The impact of these problems would tend to be local – around Radstock and the Mendips, if that is where large-scale fracking is to take place – but a more serious problem from shale gas use is global: its effect on global warming, climate change.

There is widespread consensus that greenhouse gases emission is causing the climate to change and that, unless emissions are curbed, the global warming will have serious, even catastrophic effects. Shale gas methane when burnt will produce carbon dioxide. On top of that, during the fracking process, methane often escapes to the atmosphere and methane is a powerful greenhouse gas, with a global warming potential seventy times greater than that of carbon dioxide! This international consensus is based on an overwhelming scientific consensus expressed through the reports of the International Panel on Climate Change, to which thousands of experts contribute. It is endorsed by the Royal Society, the U.S. National Academy of Sciences and the leading science academies in most of the world.

Although there is no such thing as 'safe' climate change, many countries have adopted a goal of a maximum global temperature increase of 2°C since pre-industrial times to prevent dangerous climate change.

Climate Change Act 2008 set targets for greenhouse gas reduction considered necessary to limit climate change to 'safe' levels. This act was supported by the vast majority of M.P.s of all parties, Labour, Conservative, Lib-Dem and others. The 2010 Conservative party election Manifesto accepted these targets as part of its 'commitment to move towards a low carbon future'.

So, what's the problem with shale gas – we already burn methane, don't we? The problem lies in the large-scale move to gas power generation which many shale gas supporters envisage. The committee of experts set up by law to advise the Government on such matters has warned that extensive use of gas to generate electricity would be incompatible with the safe emission targets for greenhouse gas emissions. Instead of moving to a low-carbon power system, we would be moving to a gas-based system. In the shale gas context, our local M.P., Jacob Rees-Mogg, recently told the Timsbury Environment Group that he was prepared to see the carbon reduction targets of the Climate Change Act of 2008 changed to allow increased carbon emissions.
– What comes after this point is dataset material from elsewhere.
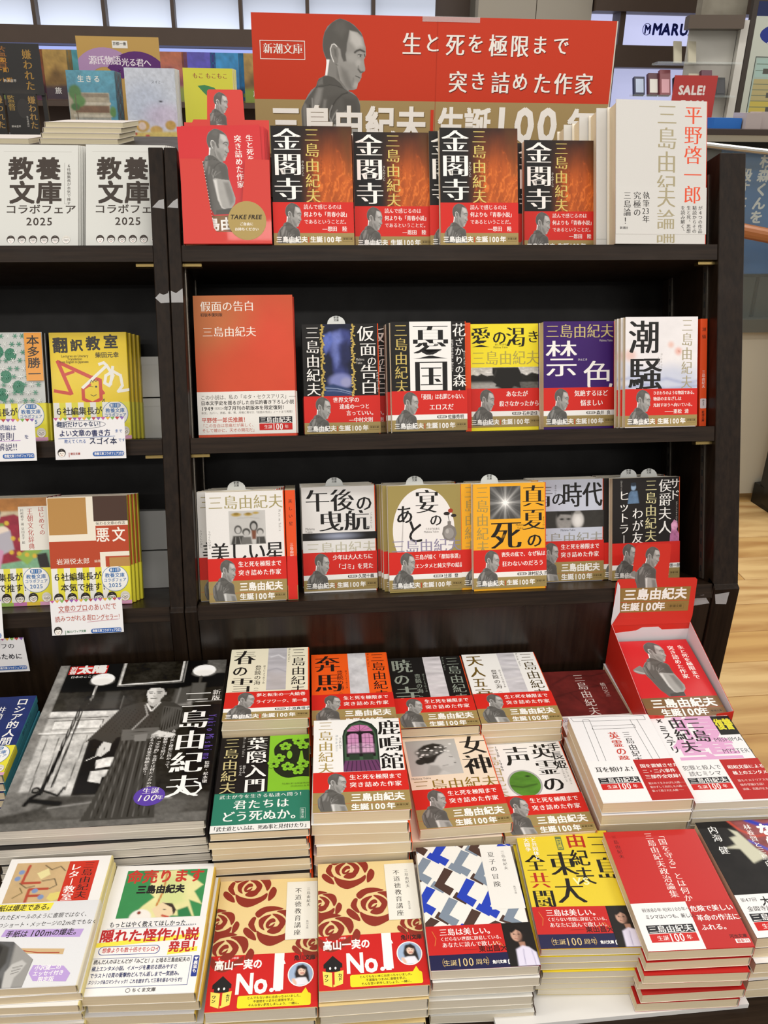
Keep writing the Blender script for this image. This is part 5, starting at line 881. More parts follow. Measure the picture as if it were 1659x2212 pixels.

It seems to me that without such emission targets, there is probability that climate change will approach the point of no return, leading to an environmental 'domino effect' where 'in a volatile and unpredictable dynamic, things such as melting ice and the release of carbon from the planet's surface are set to feed off each other, accelerating and reinforcing the warming effect'. Not a good prospect for our children and grandchildren and hard to reconcile with the Conservative Manifesto commitment 'to cut our carbon emissions to tackle the challenge of climate change'.

David Packham

The writer has taught environmental studies at the University of Bath and lectured on sustainability at international conferences. He is a member of the Timsbury Environment Group.